▶ [Task to complete]
Below are records. Copy every line with "picture" in it.

▶ [Data shown]
•••••
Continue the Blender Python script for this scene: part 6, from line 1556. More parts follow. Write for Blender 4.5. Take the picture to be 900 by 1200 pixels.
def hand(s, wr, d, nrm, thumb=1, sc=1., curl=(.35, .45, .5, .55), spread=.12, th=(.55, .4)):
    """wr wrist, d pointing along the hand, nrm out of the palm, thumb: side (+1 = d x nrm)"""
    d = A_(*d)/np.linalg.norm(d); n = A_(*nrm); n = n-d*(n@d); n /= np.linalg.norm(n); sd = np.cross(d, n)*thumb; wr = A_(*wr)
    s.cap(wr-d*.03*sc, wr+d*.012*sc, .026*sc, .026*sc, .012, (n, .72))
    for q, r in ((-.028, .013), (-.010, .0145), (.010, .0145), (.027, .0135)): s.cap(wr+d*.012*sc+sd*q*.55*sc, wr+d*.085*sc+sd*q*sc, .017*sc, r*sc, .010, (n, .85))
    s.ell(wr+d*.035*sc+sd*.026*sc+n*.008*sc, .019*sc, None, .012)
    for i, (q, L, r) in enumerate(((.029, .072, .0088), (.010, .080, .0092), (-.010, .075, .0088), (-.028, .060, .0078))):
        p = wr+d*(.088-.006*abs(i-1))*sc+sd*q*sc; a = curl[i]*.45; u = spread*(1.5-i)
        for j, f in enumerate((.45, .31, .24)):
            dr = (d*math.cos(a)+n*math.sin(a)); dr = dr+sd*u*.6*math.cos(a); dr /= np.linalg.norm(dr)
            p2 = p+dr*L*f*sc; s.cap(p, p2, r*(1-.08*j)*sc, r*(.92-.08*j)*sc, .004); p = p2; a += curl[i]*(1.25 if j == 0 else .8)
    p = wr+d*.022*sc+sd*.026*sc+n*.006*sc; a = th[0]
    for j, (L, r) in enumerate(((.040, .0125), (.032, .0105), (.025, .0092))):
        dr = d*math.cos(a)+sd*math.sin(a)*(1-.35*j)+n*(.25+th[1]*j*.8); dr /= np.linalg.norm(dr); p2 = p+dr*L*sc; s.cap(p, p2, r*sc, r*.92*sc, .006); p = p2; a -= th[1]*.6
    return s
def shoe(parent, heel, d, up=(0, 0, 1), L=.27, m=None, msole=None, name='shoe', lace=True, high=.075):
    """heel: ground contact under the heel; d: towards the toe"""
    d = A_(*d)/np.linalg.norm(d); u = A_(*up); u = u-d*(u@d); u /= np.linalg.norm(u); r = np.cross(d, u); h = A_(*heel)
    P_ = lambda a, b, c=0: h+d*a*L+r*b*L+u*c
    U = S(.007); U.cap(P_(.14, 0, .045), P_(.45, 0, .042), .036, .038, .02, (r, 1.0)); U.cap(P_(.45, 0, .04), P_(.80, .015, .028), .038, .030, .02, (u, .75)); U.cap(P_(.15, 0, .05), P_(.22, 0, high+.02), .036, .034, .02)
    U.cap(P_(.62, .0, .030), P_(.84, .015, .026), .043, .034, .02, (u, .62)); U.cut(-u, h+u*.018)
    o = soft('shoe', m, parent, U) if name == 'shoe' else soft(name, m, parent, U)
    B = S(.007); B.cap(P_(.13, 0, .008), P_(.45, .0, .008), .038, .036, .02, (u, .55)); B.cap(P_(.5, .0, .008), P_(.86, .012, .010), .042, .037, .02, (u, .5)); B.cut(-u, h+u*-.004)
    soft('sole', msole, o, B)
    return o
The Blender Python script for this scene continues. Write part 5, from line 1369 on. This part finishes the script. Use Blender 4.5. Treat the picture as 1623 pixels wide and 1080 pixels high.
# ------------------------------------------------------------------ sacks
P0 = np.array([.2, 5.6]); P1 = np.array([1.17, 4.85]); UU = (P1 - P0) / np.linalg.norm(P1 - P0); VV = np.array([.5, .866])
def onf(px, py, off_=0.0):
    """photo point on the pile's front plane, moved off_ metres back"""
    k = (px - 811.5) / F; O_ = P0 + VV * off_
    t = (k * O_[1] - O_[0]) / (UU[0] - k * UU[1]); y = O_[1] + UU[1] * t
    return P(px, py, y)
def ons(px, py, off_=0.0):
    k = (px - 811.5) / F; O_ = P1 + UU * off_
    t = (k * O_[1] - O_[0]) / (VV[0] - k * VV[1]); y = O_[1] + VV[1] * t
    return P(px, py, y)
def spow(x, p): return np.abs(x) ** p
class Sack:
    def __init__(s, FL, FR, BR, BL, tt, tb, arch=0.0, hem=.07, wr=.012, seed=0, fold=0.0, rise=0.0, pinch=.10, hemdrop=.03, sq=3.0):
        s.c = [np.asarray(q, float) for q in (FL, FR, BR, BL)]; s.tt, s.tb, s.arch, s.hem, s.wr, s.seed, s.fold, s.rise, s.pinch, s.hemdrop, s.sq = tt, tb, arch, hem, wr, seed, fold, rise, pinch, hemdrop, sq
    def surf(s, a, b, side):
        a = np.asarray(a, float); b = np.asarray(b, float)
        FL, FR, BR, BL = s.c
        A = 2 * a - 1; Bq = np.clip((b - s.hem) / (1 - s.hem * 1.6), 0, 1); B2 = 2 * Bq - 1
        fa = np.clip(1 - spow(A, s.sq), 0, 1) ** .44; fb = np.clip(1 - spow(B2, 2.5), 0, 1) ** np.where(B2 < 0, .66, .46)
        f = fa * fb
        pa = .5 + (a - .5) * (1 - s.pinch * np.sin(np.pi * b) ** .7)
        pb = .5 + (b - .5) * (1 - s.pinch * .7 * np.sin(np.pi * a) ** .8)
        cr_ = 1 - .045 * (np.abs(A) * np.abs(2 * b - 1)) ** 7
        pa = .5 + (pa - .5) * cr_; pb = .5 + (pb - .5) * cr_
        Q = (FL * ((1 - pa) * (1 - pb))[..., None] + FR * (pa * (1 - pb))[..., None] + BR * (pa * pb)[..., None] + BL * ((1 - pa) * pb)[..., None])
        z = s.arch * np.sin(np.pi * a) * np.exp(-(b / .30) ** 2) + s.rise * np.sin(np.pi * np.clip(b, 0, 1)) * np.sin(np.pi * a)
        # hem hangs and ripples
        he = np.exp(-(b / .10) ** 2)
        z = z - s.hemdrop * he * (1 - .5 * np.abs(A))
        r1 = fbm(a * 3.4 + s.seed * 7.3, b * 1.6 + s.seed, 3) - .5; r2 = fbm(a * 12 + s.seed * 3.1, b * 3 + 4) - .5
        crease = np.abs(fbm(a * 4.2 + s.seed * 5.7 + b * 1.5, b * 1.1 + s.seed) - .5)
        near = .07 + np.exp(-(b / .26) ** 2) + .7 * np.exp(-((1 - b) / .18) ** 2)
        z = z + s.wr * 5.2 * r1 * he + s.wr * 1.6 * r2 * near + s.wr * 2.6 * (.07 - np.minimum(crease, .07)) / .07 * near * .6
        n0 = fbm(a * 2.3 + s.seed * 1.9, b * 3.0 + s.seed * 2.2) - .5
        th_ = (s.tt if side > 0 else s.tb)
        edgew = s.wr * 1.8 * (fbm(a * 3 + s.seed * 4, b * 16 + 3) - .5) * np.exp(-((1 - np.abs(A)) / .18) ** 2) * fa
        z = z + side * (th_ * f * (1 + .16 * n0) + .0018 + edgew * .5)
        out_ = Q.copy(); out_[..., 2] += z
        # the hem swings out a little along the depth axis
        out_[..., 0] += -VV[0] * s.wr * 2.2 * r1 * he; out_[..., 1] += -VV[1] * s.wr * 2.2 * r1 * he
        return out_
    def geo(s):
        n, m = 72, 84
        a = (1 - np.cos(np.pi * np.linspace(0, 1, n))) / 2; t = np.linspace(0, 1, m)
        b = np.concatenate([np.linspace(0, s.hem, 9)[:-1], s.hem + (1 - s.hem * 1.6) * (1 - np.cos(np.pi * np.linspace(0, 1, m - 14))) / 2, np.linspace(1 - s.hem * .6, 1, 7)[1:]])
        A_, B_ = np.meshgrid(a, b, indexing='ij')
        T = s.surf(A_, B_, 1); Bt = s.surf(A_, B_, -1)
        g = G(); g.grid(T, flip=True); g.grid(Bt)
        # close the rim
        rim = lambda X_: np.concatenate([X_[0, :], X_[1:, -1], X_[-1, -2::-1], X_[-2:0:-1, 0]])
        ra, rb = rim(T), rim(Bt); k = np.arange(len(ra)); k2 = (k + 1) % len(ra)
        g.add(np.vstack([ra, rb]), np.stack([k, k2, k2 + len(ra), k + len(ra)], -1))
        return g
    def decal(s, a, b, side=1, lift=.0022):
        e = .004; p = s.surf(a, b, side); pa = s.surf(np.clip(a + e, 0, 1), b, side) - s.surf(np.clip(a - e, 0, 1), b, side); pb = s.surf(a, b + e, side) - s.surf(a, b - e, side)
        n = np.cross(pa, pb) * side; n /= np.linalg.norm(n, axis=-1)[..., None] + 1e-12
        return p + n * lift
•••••
▶ [Full response]
Continue the Blender Python script for this scene: part 6, from line 1556. More parts follow. Write for Blender 4.5. Take the picture to be 900 by 1200 pixels.
The Blender Python script for this scene continues. Write part 5, from line 1369 on. This part finishes the script. Use Blender 4.5. Treat the picture as 1623 pixels wide and 1080 pixels high.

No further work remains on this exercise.